Nearly five million bees dead after shipment was stranded on hot tarmac

Beekeepers are “devastated” after nearly five million of the insects died after they were left on hot tarmac.

The winged creatures were awaiting shipment in Atlanta, Georgia, when the crates carrying them were made to wait on the tarmac, and perished as a result.

Sarah McElrea, who runs Sarah’s Alaska Honey, said she was waiting at Anchorage Airport in Alaska for the shipment of the equivalent of £800 of bees but was dismayed to receive the news.

She told KTOO : “I really panicked when they found they had moved them outside because the pheromones that those honeybees emit are attractive to other honeybees that are native to the area.”

It was around 26C in Atlanta on Wednesday when it happened.

A honeybee pollinates a pretty flower
(
NurPhoto via Getty Images)

Volunteers from Georgia Beekeepers Association rushed to the airport but were unable to save the insects.

Gina Galucci, of the association, said: “This is a disaster.

“So while we did mobilize very, very quickly, we did that because we know they’re going to die. And so the person who bought these bees is out a whole lot of money.
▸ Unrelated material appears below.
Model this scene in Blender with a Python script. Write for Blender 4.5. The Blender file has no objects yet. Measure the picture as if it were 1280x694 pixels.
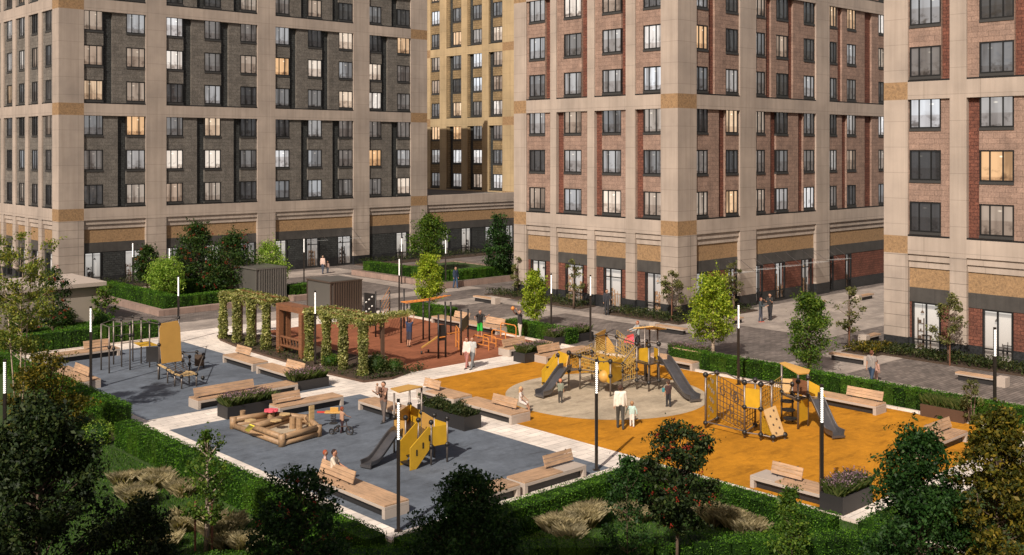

So we’re going to try to help support with some donations toward that.”

It is believed some bees had escaped from their crates which was why it was decided to move the boxes outside at the airport.

Delta Airlines, responsible for the journey, called the incident an “unfortunate situation”.

A spokesperson for the company said: “We have been in contact with the customer directly to apologise for the unfortunate situation.”

There are now thought to be around 80 million bees worldwide, but their population is declining due to habitat loss, pollution and the use of pesticides.